Experimental demonstration of the violation of the temporal Peres-Mermin inequality using contextual temporal correlations and noninvasive measurements
Dileep Singh, Arvind, Kavita Dorai

TL;DR
This paper demonstrates experimentally that quantum systems violate the Peres-Mermin inequality using non-invasive measurements on NMR qubits, highlighting contextual temporal correlations and their relation to Bell inequalities.
Contribution
It introduces a generalized quantum scattering circuit for non-invasive measurements and experimentally tests temporal non-contextual inequalities on an NMR quantum processor.
Findings
Violation of the Peres-Mermin inequality demonstrated
Experimental evidence of the temporal KCBS inequality violation
Tsirelson bound matches the spatial Bell inequality bound
Abstract
We present a generalized quantum scattering circuit which can be used to perform non-invasive quantum measurements, and implement it on NMR qubits.
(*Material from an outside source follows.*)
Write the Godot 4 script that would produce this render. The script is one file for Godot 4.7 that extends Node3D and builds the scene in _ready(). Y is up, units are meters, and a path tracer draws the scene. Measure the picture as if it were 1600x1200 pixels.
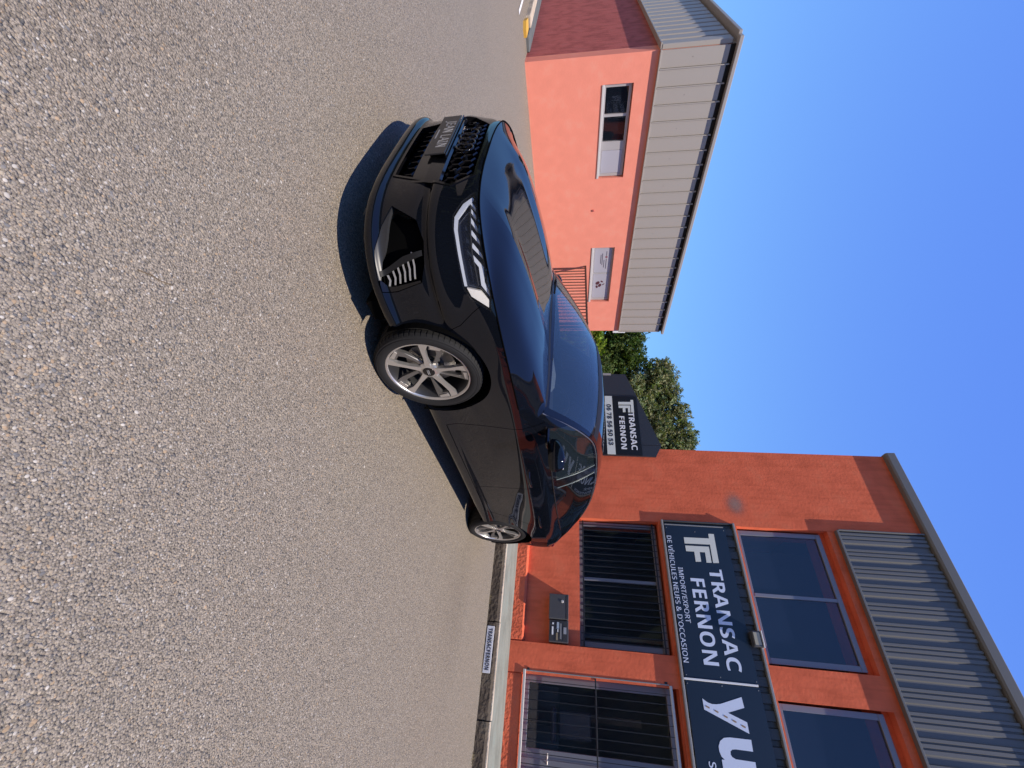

Such a measurement is a key requirement for testing temporal non-contextual inequalities. We use this circuit to experimentally demonstrate the violation of the Peres-Mermin inequality (which is the temporal analog of a Klyachko-Can- Binicioglu-Shumovsky (KCBS) inequality), on a three-qubit NMR quantum information processor. Further, we experimentally demonstrate the violation of a transformed Bell-type inequality (the spatial equivalent of the temporal KCBS inequality) and show that its Tsirelson bound is the same as that for the temporal KCBS inequality. In the temporal KCBS scenario, the contextual bound is strictly lower than the quantum temporal and nonlocal bounds.